:: What is asked ::
For the copy, please give all of the data again exactly and leave the pictures out.

:: Supplied information ::

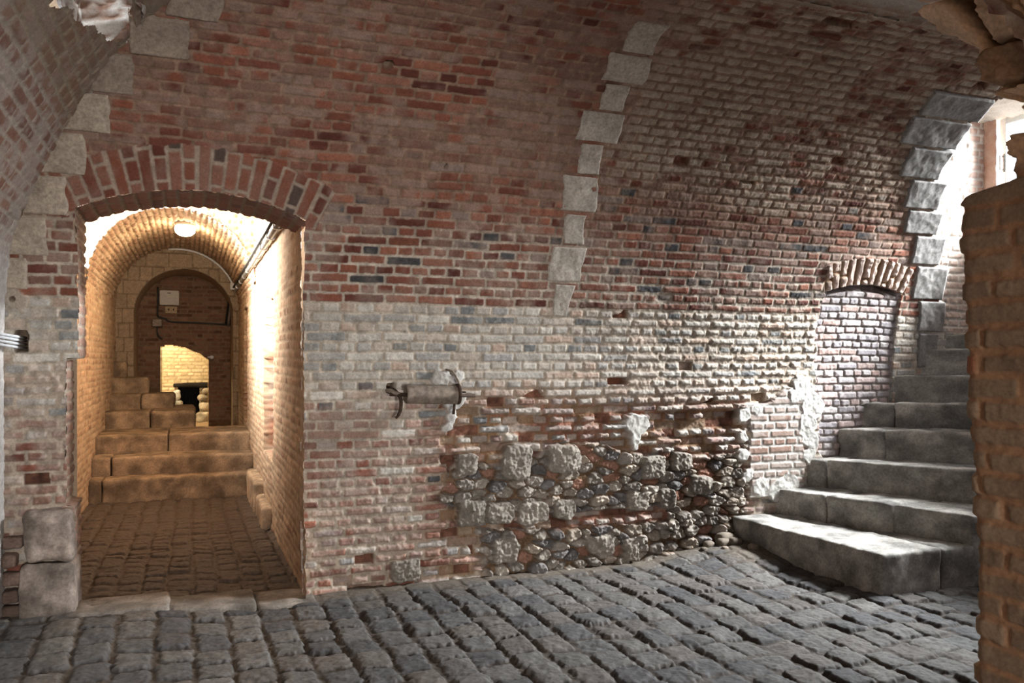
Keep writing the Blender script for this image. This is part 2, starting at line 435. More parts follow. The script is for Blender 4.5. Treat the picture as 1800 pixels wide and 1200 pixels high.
    dp, rp, cp_, _, _ = bricks(U + .07, V, .2, .0585, .009, 61, wob=.005, rad=.012)
    bp_ = ss(.004, -.007, dp); w1 = hsh(rp, cp_, 62); w2 = hsh(rp, cp_, 63)
    hp = -.032 + bp_ * .012 + (w1 - .5) * .008 * bp_ + (e3 - .5) * .01
    hp = np.where((rn > NR2 - .035 - .03 * (w1)) & (np.abs(X - NX) < .36), -.16, hp)
    cpn = mix(np.array((.3, .26, .24)) * (.7 + .6 * e3)[..., None], mix(pick(w2, [(.5, .46, .45), (.4, .36, .36), (.46, .36, .34), (.34, .31, .32)]), (.4, .25, .2), .5 * (w1 < .18)) * (.8 + .4 * e2)[..., None], bp_)
    h = np.where(pan, hp, h); col = np.where(pan[..., None], cpn, col)
    # repaired panel of smooth bricks and flush plaster -----------------
    rep = (X > 4.02 + (e2 - .5) * .12) & (X < 4.55 + (e2 - .5) * .1) & (z > .42) & (z < 1.15 + .12 * ss(4.2, 4.4, X))
    dr, r_r, c_r, _, _ = bricks(U + .02, V + .01, .235, .0635, .014, 71, wob=.003)
    br = ss(.003, -.005, dr); v1 = hsh(r_r, c_r, 72)
    h = np.where(rep, .022 + br * .006 + (e3 - .5) * .006, h)
    col = np.where(rep[..., None], mix(np.array((.5, .47, .43)) * (.8 + .4 * e3)[..., None], mix(pick(v1, PINK), (.45, .4, .36), .55 * ss(.35, .6, e2)), br), col)
    def blob(pts, soft=.03, k=0):
        dmin = np.full(X.shape, 9.)
        for (bx, bz, bw) in pts:
            dmin = np.minimum(dmin, np.hypot((X - bx), (z - bz)) - bw)
        return ss(soft * .3, -soft * .3, dmin + (e2 - .5) * .09 + (e3 - .5) * .03)
    pl = blob([(4.55, 1.25, .11), (4.63, 1.12, .12), (4.58, .98, .10), (4.62, .85, .08), (4.60, .72, .07), (4.45, 1.2, .07)])
    pl = np.maximum(pl, blob([(3.98, 1.05, .05), (3.97, .9, .055), (3.98, .75, .05), (4.02, .6, .06), (4.12, .5, .08), (4.3, .47, .09), (4.42, .5, .08), (4.1, 1.1, .05)]))
    pl = np.maximum(pl, blob([(3.03, 1.02, .09), (3.02, .92, .05), (3.02, .85, .03)]))
    pl = np.maximum(pl, blob([(1.64, 1.22, .07), (1.62, 1.12, .06), (1.60, 1.05, .04), (1.66, 1.36, .06), (1.56, 1.38, .06)]))
    h = h * (1 - pl) + (.03 + (e2 - .5) * .02 + (e3 - .5) * .012) * pl
    col = mix(col, mix((.46, .44, .4), (.6, .58, .55), e2), pl)
    # grey cement smear on the far left, with a hole; pipe hole
    cem = blob([(-.93, 1.83, .05), (-.88, 1.8, .04)]) * (z < 1.9)
    h = h * (1 - cem) + .012 * cem; col = mix(col, (.4, .34, .28), cem)
    for (hx, hz, wx, wz, dep, pw) in ((-.888, 1.595, .033, .055, -.2, 6), (-.925, 1.83, .012, .012, -.08, 2), (1.215, 1.305, .03, .032, -.14, 6), (2.88, 1.335, .075, .026, -.09, 6), (1.47, 2.69, .012, .012, -.05, 2), (1.02, 3.13, .03, .02, -.05, 2)):
        q = (np.abs((X - hx) / wx) ** pw + np.abs((z - hz) / wz) ** pw) ** (1 / pw)
        m = ss(1.1, .9, q + (e3 - .5) * .3); h = h * (1 - m) + dep * m
        col = mix(col, (.2, .08, .045) if wx > .05 else (.2, .14, .1), m)
    # openings
    L, R = door_x(z)
    jag = (hsh(r, r * 0, 88) - .5) * .02
    hole = (X > L + jag) & (X < R + jag * .6) & (z < door_top(X) + (e3 - .5) * .012)
    xe = np.interp(z, XE_Z, XE_X) + (e2 - .5) * .12
    mask = ~hole & (X < xe) & ((z < 2.3) | (X > np.interp(z, _gz, _gx) - .06))
    ny, nz = prof_n(V)
    P = np.stack([X, y, z], -1); N = np.stack([0 * X, ny, nz], -1)
    top = V < z2v(3.505)
    o = relief('wall_back', U, V, P, N, h, col, M_BRICK, mask & top)
    return o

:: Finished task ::
Keep writing the Blender script for this image. This is part 2, starting at line 435. More parts follow. The script is for Blender 4.5. Treat the picture as 1800 pixels wide and 1200 pixels high.
    dp, rp, cp_, _, _ = bricks(U + .07, V, .2, .0585, .009, 61, wob=.005, rad=.012)
    bp_ = ss(.004, -.007, dp); w1 = hsh(rp, cp_, 62); w2 = hsh(rp, cp_, 63)
    hp = -.032 + bp_ * .012 + (w1 - .5) * .008 * bp_ + (e3 - .5) * .01
    hp = np.where((rn > NR2 - .035 - .03 * (w1)) & (np.abs(X - NX) < .36), -.16, hp)
    cpn = mix(np.array((.3, .26, .24)) * (.7 + .6 * e3)[..., None], mix(pick(w2, [(.5, .46, .45), (.4, .36, .36), (.46, .36, .34), (.34, .31, .32)]), (.4, .25, .2), .5 * (w1 < .18)) * (.8 + .4 * e2)[..., None], bp_)
    h = np.where(pan, hp, h); col = np.where(pan[..., None], cpn, col)
    # repaired panel of smooth bricks and flush plaster -----------------
    rep = (X > 4.02 + (e2 - .5) * .12) & (X < 4.55 + (e2 - .5) * .1) & (z > .42) & (z < 1.15 + .12 * ss(4.2, 4.4, X))
    dr, r_r, c_r, _, _ = bricks(U + .02, V + .01, .235, .0635, .014, 71, wob=.003)
    br = ss(.003, -.005, dr); v1 = hsh(r_r, c_r, 72)
    h = np.where(rep, .022 + br * .006 + (e3 - .5) * .006, h)
    col = np.where(rep[..., None], mix(np.array((.5, .47, .43)) * (.8 + .4 * e3)[..., None], mix(pick(v1, PINK), (.45, .4, .36), .55 * ss(.35, .6, e2)), br), col)
    def blob(pts, soft=.03, k=0):
        dmin = np.full(X.shape, 9.)
        for (bx, bz, bw) in pts:
            dmin = np.minimum(dmin, np.hypot((X - bx), (z - bz)) - bw)
        return ss(soft * .3, -soft * .3, dmin + (e2 - .5) * .09 + (e3 - .5) * .03)
    pl = blob([(4.55, 1.25, .11), (4.63, 1.12, .12), (4.58, .98, .10), (4.62, .85, .08), (4.60, .72, .07), (4.45, 1.2, .07)])
    pl = np.maximum(pl, blob([(3.98, 1.05, .05), (3.97, .9, .055), (3.98, .75, .05), (4.02, .6, .06), (4.12, .5, .08), (4.3, .47, .09), (4.42, .5, .08), (4.1, 1.1, .05)]))
    pl = np.maximum(pl, blob([(3.03, 1.02, .09), (3.02, .92, .05), (3.02, .85, .03)]))
    pl = np.maximum(pl, blob([(1.64, 1.22, .07), (1.62, 1.12, .06), (1.60, 1.05, .04), (1.66, 1.36, .06), (1.56, 1.38, .06)]))
    h = h * (1 - pl) + (.03 + (e2 - .5) * .02 + (e3 - .5) * .012) * pl
    col = mix(col, mix((.46, .44, .4), (.6, .58, .55), e2), pl)
    # grey cement smear on the far left, with a hole; pipe hole
    cem = blob([(-.93, 1.83, .05), (-.88, 1.8, .04)]) * (z < 1.9)
    h = h * (1 - cem) + .012 * cem; col = mix(col, (.4, .34, .28), cem)
    for (hx, hz, wx, wz, dep, pw) in ((-.888, 1.595, .033, .055, -.2, 6), (-.925, 1.83, .012, .012, -.08, 2), (1.215, 1.305, .03, .032, -.14, 6), (2.88, 1.335, .075, .026, -.09, 6), (1.47, 2.69, .012, .012, -.05, 2), (1.02, 3.13, .03, .02, -.05, 2)):
        q = (np.abs((X - hx) / wx) ** pw + np.abs((z - hz) / wz) ** pw) ** (1 / pw)
        m = ss(1.1, .9, q + (e3 - .5) * .3); h = h * (1 - m) + dep * m
        col = mix(col, (.2, .08, .045) if wx > .05 else (.2, .14, .1), m)
    # openings
    L, R = door_x(z)
    jag = (hsh(r, r * 0, 88) - .5) * .02
    hole = (X > L + jag) & (X < R + jag * .6) & (z < door_top(X) + (e3 - .5) * .012)
    xe = np.interp(z, XE_Z, XE_X) + (e2 - .5) * .12
    mask = ~hole & (X < xe) & ((z < 2.3) | (X > np.interp(z, _gz, _gx) - .06))
    ny, nz = prof_n(V)
    P = np.stack([X, y, z], -1); N = np.stack([0 * X, ny, nz], -1)
    top = V < z2v(3.505)
    o = relief('wall_back', U, V, P, N, h, col, M_BRICK, mask & top)
    return o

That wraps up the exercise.